Forget the Warehouse Sale; Barneys’s last sale of the season is coming up. And it’s a doozy.
On Thursday, the retailer’s original home at Seventh Avenue and 17th Street will be auctioned off in federal bankruptcy court at the Custom House. Like Barneys itself, the auction is open to the public but accessible only to the wealthy: Qualified bidders must bring a certified check for $2.3 million. That’s 10 percent of the $23 million floor that Aetna, which holds the building’s defaulted mortgage, reportedly has set. (Aetna refused to comment.)

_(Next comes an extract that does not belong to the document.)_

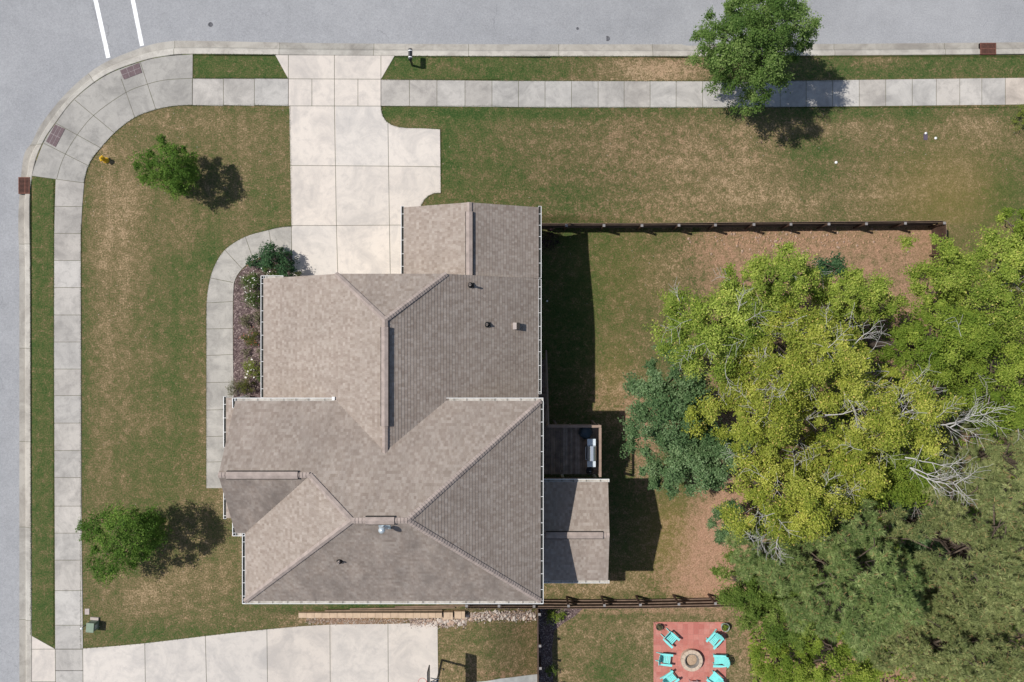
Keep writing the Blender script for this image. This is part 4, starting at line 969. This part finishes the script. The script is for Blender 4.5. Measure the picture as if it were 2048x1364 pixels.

On July 22, Argent Ventures signed a contract for that amount – including a $550,000 “break-up” fee in case of a “higher better” bid. Argent has pulled out, but Andrew Penson, its managing director, says the firm will attend the auction.
According to Marvin Bloom, of Keen Realty Consultants, who is overseeing the auction, nearly 200 parties have inquired about the property. The Witkoff Group’s Steven Witkoff says he’s “looking very hard at the site.” David Goldstein, of Julien J. Studley, will bid on behalf of an unnamed university. Bruce Eichner, of Continuum, is considering the site. And sources at Vornado report that the secretive real-estate-investment trust will also bid. “The problem,” says Witkoff, “is there’s a whole gamut of potential uses for the site, and we haven’t figured out which is the best one.”
Right: potential. It’s actually a warren of five-to-seven-story buildings totaling 109,000 square feet of space. At $23 million, that comes to $200 per square foot – inconceivable only a year ago. “For the right scheme of lofts,” says Ron Cohen, of Insignia-ESG, “$500 per foot is now possible. But $200 is tops for raw space.” Still, some are still guessing the property could fetch a heady $30 million.
Furthermore, the Planning Commission – in a compromise to preserve west Chelsea – will be “upzoning” the area east of Eighth, allowing a new owner to expand the building’s floor space up to 25 percent.
But can such a big purchase turn a profit? “At $200 a foot starting,” says Leslie Himmel, a partner at Himmel and Meringoff Properties, “unless you can put a big- box retailer in there or do residential conversion, I don’t really think you can make it work.” “Redevelopment is a fairly costly endeavor,” warns Robert Skolnick, Jack Parker Corporation’s vice president, “and I’m just not sure there’s enough square footage to make it work out.”
Worse, perhaps, is the much-discussed possibility that the current real-estate market will soon sour, as it did in 1987 (though, as Julien Studley notes, “this cycle is different from others. In 1987, offices and apartment buildings were in oversupply, and the banks were loaning improvidently”).
But even storm clouds on the horizon may not darken the prospects for such a prized property in such an overblown market. For as anyone who’s ever gone on a shopping spree at the 61st Street store – and awakened the next day with a headache and a sore credit card – can attest, a dazzlingly high price can sometimes overwhelm a shopper’s better judgment.